En matière de musique religieuse on en était arrivé à la conviction qu'il y avait en Alsace beaucoup à améliorer et même à changer en cette seconde moitié du XIXe siècle. On a voulu relever le défi en fondant la « Société alsacienne de musique religieuse » (l'Union Ste Cécile d'aujourd'hui). Le mouvement de la restauration était lancé. Après les lettres circulaires de 1897 aux doyens, après la volonté plusieurs fois affirmée des Assemblées Générales de mettre en place des responsables cantonaux et d'encourager la formation de Sociétés chorales paroissiales, les demandes d'affiliation augmentent rapidement. Les chiffres ci-après décrivent la progression. Nombre d'affiliations de chorales paroissiales :

Les réunions cantonales

Peu à peu s'établit la coutume des réunions cantonales, grâce au travail des responsables locaux. Elle ont lieu généralement l'après-midi; elles débutent par le défilé du cortège des participants vers l'église à travers le village en fête.
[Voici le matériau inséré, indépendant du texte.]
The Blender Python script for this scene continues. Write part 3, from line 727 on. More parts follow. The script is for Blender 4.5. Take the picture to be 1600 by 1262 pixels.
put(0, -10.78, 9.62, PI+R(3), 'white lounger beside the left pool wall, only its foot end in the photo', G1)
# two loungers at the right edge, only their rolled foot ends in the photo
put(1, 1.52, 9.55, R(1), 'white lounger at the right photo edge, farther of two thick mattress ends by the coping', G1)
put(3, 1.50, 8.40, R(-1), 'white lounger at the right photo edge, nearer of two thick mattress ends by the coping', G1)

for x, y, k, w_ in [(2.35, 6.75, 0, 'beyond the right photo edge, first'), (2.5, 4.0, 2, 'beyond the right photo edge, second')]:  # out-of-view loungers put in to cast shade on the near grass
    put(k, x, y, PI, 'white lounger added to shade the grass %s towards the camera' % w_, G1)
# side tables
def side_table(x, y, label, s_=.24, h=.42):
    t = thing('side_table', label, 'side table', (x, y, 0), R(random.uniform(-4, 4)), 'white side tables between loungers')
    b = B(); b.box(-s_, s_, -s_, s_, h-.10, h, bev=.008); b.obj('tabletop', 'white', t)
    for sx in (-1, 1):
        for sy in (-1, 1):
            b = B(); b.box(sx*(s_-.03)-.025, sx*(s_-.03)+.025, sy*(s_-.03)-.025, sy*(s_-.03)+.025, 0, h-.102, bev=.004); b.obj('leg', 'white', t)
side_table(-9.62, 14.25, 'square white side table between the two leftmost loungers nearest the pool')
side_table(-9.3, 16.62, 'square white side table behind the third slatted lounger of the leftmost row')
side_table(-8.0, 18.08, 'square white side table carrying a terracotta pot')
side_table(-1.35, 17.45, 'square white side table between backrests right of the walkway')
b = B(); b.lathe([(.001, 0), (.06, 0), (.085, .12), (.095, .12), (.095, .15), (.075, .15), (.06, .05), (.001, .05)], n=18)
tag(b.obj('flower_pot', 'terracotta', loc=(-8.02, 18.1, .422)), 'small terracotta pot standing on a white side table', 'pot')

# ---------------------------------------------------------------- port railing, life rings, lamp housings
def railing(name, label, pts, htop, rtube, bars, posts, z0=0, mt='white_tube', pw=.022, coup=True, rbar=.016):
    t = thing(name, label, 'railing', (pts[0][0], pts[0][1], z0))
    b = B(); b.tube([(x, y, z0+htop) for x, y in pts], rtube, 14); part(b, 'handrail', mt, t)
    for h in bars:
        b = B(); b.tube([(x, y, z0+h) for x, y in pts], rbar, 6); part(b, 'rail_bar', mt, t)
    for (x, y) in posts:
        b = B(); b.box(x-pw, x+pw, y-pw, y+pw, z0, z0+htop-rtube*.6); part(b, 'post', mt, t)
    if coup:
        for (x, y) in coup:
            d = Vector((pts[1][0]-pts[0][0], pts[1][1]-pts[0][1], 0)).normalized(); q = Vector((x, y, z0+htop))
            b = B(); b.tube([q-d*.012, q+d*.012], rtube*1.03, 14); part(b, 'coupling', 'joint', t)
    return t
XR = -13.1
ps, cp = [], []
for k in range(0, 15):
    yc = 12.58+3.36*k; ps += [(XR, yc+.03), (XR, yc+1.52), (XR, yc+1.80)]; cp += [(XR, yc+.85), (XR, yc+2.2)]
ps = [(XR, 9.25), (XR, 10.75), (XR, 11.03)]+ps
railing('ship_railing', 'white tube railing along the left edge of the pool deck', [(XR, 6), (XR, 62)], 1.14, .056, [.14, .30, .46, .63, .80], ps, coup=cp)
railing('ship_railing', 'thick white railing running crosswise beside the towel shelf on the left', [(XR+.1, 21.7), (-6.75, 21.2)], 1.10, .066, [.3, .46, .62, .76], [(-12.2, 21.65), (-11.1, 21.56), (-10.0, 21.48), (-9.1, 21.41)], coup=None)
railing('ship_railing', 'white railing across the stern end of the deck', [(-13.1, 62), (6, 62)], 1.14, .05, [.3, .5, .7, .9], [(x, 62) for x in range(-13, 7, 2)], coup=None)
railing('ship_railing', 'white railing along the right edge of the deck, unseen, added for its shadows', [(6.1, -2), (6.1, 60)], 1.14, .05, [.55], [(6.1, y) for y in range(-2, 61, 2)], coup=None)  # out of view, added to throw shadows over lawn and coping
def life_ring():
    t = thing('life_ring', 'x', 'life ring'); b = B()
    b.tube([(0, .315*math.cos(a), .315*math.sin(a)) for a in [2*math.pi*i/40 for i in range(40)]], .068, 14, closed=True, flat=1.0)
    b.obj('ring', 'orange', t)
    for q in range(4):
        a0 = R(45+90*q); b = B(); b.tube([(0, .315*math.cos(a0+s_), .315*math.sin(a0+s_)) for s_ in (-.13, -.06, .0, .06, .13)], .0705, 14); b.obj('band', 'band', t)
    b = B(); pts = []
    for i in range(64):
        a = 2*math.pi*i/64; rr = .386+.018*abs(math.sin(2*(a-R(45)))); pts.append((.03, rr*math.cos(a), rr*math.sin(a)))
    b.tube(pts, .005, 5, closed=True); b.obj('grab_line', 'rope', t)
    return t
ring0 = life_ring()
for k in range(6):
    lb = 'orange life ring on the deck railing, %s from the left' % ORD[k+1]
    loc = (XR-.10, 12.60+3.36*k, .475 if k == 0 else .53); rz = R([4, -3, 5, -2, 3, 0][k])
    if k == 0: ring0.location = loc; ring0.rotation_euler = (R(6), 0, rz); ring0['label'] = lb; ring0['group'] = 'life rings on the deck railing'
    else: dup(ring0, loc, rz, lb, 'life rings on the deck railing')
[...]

Après une répétition d'ensemble, les différentes chorales interprètent l'une après l'autre soit une pièce grégorienne, soit un motet en polyphonie, quelquefois les deux. Certaines fois une appréciation critique avec des conseils est remise aux directeurs ; dans d'autres cas un responsable compétent tire les leçons et les conclusions de l'événement devant les directeurs réunis. Puis c'est le Salut solennel, avec des motets d'ensemble. A présent, on quitte l'église en cortège pour un lieu convenable, et c'est la fête populaire, témoignage de l'enracinement prôné par Charles HAMM.